3. Create an iPhone-certified SWF exporter for Creative Suite. The new Creative Suite 5 released this month offers two tools for creating Flash content for mobile devices: a Flash-to-iPhone export option for app creation in Flash Pro CS5, and a SWF export capability for animations and interactive content in InDesign CS5. Apple moved quickly to ban the first one by changing the iPhone SDK rules to disallow use of any APIs other than those it approved and to forbid the use of translation tools to access those APIs -- the code has to be native Apple Xcode. The second is barred de facto by the ban on Flash content on the iPhone.

The InDesign SWF exporter is limited to files that have common actions, such as "go to page," "play video," "display animation," "loop video," and "open PDF." All of these are canned routines, not code that individual developers write.

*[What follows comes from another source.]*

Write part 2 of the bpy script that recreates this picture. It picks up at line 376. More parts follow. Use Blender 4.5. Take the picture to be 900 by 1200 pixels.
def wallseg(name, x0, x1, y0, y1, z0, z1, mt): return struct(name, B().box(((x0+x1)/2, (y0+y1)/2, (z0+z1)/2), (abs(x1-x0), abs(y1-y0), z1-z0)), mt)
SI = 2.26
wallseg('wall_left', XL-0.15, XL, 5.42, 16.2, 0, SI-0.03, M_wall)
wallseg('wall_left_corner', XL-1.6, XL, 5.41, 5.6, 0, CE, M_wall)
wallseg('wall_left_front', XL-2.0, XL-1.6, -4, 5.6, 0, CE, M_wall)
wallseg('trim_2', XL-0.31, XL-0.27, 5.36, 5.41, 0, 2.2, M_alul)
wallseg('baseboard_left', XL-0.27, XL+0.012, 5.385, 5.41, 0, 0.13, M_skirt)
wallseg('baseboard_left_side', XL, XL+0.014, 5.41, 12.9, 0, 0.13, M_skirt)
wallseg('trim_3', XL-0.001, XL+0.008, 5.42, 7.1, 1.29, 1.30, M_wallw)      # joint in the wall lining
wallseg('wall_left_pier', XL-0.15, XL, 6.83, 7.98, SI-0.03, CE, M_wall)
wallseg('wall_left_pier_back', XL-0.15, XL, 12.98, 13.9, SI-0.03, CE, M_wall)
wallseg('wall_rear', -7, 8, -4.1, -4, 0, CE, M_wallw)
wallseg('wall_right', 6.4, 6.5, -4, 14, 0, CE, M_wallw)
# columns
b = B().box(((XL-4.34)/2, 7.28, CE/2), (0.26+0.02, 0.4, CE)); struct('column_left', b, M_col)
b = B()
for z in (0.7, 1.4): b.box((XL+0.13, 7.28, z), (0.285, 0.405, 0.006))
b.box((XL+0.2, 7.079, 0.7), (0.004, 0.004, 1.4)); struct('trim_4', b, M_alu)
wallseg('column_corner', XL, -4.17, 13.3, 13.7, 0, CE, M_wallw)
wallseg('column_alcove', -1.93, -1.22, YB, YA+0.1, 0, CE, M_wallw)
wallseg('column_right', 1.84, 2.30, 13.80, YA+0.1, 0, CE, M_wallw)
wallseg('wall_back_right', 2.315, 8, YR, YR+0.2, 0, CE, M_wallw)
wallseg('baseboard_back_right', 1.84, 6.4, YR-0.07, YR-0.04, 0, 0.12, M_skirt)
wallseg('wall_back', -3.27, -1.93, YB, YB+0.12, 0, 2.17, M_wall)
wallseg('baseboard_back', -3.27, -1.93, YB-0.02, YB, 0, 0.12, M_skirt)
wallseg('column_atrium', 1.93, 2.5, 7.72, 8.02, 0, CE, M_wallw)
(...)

Apple could easily work with Adobe to examine the resulting code and certify it for the iPhone OS -- essentially, implementing an App Store-style review for security, stability, and the like. Once certified, the SWF exporter would add a signature to the file that the iPhone OS would use to validate they are approved. There would be a corresponding SWF Player plug-in developed by Adobe and certified by Apple. This could be done fairly quickly, so InDesign CS5 users could get an update that certifies their SWF files for iPhones.

The next step is for Adobe and Apple to work together on gesture UIs for SWF interactive content, so InDesign-based SWF creators can use mobile-oriented interface elements. That would be great for iPhone users -- and it would give Apple another way to promote the UI goals that Jobs continually cites. (We'll leave it up to Apple and Adobe to decide whether that capability would be available for non-iPhone devices and, if so, whether any money changes hands.) This effort probably would take a year or more, and thus not be available until Creative Suite 6's likely 2012 release.

4. Explore a Flash app certification process. There's no way in the foreseeable future that Apple is going to open up the iPhone OS so that anyone can create apps for it, as is the case on other mobile devices -- there will be an app approval process. Adobe needs to accept that fact and cease its end run around Apple, which is what it did with its Flash-to-iPhone exporter in Flash Pro CS5.